EU warns Turkey over free speech

The European Commission has told Turkey to reform its penal code after a court upheld a suspended jail sentence against a writer for insulting “Turkishness”.

Olli Rehn: Turkey must protect freedom of speech


The European Union’s enlargement commissioner, Olli Rehn, said the court’s verdict against Hrant Dink, a Turkish-Armenian journalist, showed that Turkey still fell short of the standards required for EU membership.

“I am disappointed by this judgment which limits the exercise of freedom of expression in Turkey,” said Rehn in a statement on Wednesday.

Dink, editor-in-chief of the bilingual Turkish and Armenian weekly Agos, was first given a six-month suspended prison sentence last year.

Turkey’s highest court rejected his appeal and upheld the sentence on Tuesday.

He was found guity under Article 301 of the Turkish penal code which makes it a crime for writers and scholars to “insult Turkish identity”.

More than 60 writers have been investigated for violating Article 301 since it was introduced last year.

Deadline for reform

Turkey will need to reform its penal laws to protect freedom of expression before late October or early November when the commission will issue a report on the country’s attempt to join the EU.

“I would therefore urge the Turkish authorities to amend Article 301 and other vaguely formulated articles in order to guarantee freedom of expression in Turkey,” Rehn said.

The European Commission can advise the EU to suspend negotiations with Turkey if it finds evidence of persistent breaches of human rights.

Dink said he would make a final appeal to the European Court of Human Rights since all his legal options in Turkey have been exhausted.

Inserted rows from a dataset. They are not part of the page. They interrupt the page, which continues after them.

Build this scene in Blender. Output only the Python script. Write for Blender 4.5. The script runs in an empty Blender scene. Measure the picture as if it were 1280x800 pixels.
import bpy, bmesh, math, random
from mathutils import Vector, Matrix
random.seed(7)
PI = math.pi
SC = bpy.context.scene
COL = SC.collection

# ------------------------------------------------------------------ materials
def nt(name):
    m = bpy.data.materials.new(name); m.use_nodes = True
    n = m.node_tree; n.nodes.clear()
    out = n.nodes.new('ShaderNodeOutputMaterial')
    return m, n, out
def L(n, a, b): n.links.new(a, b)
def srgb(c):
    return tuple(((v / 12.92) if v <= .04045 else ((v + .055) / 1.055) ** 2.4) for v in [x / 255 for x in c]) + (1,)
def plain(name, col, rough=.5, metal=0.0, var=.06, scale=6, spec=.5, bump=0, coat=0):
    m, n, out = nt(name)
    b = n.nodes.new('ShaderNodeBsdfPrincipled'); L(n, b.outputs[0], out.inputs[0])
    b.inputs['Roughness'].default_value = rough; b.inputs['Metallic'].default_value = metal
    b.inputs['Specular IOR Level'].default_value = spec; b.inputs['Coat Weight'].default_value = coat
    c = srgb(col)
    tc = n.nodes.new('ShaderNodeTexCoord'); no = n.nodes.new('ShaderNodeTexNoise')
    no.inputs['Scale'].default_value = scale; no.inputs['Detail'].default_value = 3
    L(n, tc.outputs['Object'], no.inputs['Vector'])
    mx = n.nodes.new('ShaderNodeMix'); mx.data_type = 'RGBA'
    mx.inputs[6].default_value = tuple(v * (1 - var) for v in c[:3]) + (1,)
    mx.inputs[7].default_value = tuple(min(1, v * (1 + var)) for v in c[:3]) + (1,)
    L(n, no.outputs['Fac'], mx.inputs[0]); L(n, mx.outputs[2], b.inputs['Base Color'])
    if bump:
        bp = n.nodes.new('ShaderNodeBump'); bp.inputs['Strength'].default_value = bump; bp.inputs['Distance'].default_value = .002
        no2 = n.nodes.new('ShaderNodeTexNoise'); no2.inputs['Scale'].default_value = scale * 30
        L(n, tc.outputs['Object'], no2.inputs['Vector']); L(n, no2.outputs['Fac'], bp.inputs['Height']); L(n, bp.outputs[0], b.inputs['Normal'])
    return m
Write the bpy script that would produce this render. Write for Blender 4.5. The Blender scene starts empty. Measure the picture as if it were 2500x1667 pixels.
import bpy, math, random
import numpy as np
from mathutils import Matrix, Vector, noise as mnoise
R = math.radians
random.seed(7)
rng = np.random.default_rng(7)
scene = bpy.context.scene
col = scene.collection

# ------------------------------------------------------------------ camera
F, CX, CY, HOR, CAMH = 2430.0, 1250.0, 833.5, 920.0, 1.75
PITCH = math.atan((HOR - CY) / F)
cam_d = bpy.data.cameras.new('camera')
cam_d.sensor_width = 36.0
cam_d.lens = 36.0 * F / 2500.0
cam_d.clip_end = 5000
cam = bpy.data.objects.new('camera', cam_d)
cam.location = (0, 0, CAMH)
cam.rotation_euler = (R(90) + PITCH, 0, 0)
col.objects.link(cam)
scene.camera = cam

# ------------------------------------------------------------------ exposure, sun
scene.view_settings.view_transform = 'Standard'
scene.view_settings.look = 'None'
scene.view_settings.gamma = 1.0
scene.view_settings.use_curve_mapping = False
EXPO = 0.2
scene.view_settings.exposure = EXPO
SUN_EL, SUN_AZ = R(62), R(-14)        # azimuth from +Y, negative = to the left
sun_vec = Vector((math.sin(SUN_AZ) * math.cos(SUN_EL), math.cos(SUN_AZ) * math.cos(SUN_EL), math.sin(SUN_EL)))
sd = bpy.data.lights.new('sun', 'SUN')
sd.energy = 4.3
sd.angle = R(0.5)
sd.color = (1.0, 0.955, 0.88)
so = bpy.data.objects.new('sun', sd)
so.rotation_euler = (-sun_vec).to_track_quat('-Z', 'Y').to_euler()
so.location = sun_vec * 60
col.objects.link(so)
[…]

“I am of course deeply upset,” Dink said in a statement. “But the verdict itself did not surprise me.

“The verdict of the supreme court concerning myself reveals that Article 301 and the other similar ones can never suit a democratic Turkey and should be immediately abolished.”

Disputed history

Turkey’s government says that no writers have been imprisoned under Article 301.

But the Turkish judiciary has used the law to prosecute Dink and other intellectuals for questioning official Turkish accounts of the First World War.

The writers argue that the ruling Ottoman Turks deliberately killed 1.5 million Armenians in 1915 as part of a policy that amounted to the 20th century’s first act of genocide.

Turkey says that Christian Armenians and Muslim Turks suffered mass killings in sectarian violence that was not co-ordinated.